BMW leading the way in carbon fiber auto bodies

According to the online version of Automotive Engineering by SAE, BMW’s MegaCity EV program is driving design, process, and materials technologies that will help push the strong, lightweight composite closer to the automotive mainstream.

Fact is BMW is already crash testing a prototype body-in-white using carbon-fiber materials.

Body in White or BIW refers to the stage or progress of automotive manufacturing in which the car body sheet metal (including doors, hoods, and deck lids) has been assembled or designed but before the components (chassis, motor) and trim (windshields, seats, upholstery, electronics, etc.) have been added.

The name is derived from manufacturing practice before steel unibody or monocoque bodies when autombile bodies were made by outside firms on a separate chassis with an engine, suspension, and fenders attached. The manufacturers built or purchased wooden bodies (with thin, non-structural metal sheets on the outside) to bolt onto the frame. The bodies were painted white prior to the final color.

The MegaCity EV’s body-in-white, currently in development, features a monocoque “safety cell” designed for passenger protection. According to resources quoted in the article, BMW calls the four-seater structure LifeDrive. 

Furthermore, it uses carbon-fiber-reinforced plastic (CFRP) material developed in collaboration with SGL Group. For the record, CFRP is 50% lighter than steel for a given component, with superior strength and rigidity. A photo of the body for BMW showed a one-piece windshield frame that traditionally would require multiple metal stampings to be positioned in a fixture and spot welded.

EVs Demand Less Weight

Everyone in the auto industry realizes that down weighting the automobile is the best way right now to attain the efficiency needed for EVs. That explains why BMW engineers are using the CFRP body in combination with aluminum chassis components, which will offset up to 772 lb (350 kg) of additional mass related to the car’s 96-cell lithium-ion battery packs, wiring, and electrical components.

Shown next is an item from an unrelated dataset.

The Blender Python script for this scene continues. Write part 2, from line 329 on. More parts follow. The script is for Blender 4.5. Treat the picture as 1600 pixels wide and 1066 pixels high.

Engineers in the auto industry are also aware that cost and process cycle times are two of the major hurdles in implementing carbon fiber beyond premium-priced niche applications. Fact is traditional carbon-fiber processing is expensive, because it has been a slow, manual-intensive operation, where carbon-fiber mats are joined to their thermoset-polymer resin matrices.

The key to reducing these costs is obviously automation. Success there, though, centers on first consolidating components in the design stage so the overall bill of materials is reduced.

This is why there is a connection to the aerospace industry and Boeing, which is already using carbon fiber materials. This is also why SGL Group, a German company, has been chosen as a working consultant for BMW. The company already weaves the fibers into fabrics that can be molded into components, where fiber mats are oriented in specific directions in the mold to provide strength. For the record, the company is building a $100 million plant near Seattle, WA, near Boeing’s primary engineering and production facilities to produce components for the MegaCity.

Where is Michigan in all of this? Considering the fact that BMW is not alone in attempting to bring carbon fiber to high volume production, Michigan is not exactly touting its home-grown expertise; at least not yet. Daimler and Toyota have their own projects, but GM and Ford appear to be mum on the subject.

Examiner Final Comments

I well remember there was a skunk works program at Saturn led by Hulkie Alducatti, before the engineers and designers were pulled back into GM. The team investigated the use of aluminum, rivets and adhesives for lighter-weight under bodies, chassis components and body-in-white. Somewhere along the way, though, the program seemed to have died, except where used in advance prototype builds.

Carbon fiber, on the other hand, is often used by after-market suppliers, as with carbon-fiber hoods, etc. for Camaros and Mustangs. Some parts are being made for chassis components. Obviously, these parts command premium prices due to their low volumes and manual-intensive processes. Applying carbon fiber to an entire body-in white, for example, would require another level of sophistication in concert with the most-important element - high-volume production.

Fact is, the steel industry is not sitting on its hands either. High-strength steel is increasing, and is still the best material from a cost standpoint, a functional standpoint, as well as from a mass standpoint for particular applications. Lotus Engineering, for example, conducted a study replacing mild steels with high-strength steels in the body in white (BIW) of a crossover utility vehicle—a 2009 Toyota Venza. The HSS-intensive BIW was about 16% lighter—and 2% cheaper.

In the case of an EV, though, a 16% lighter body using high-strength and ultra-high-strength steel is in the right direction, but still not enough.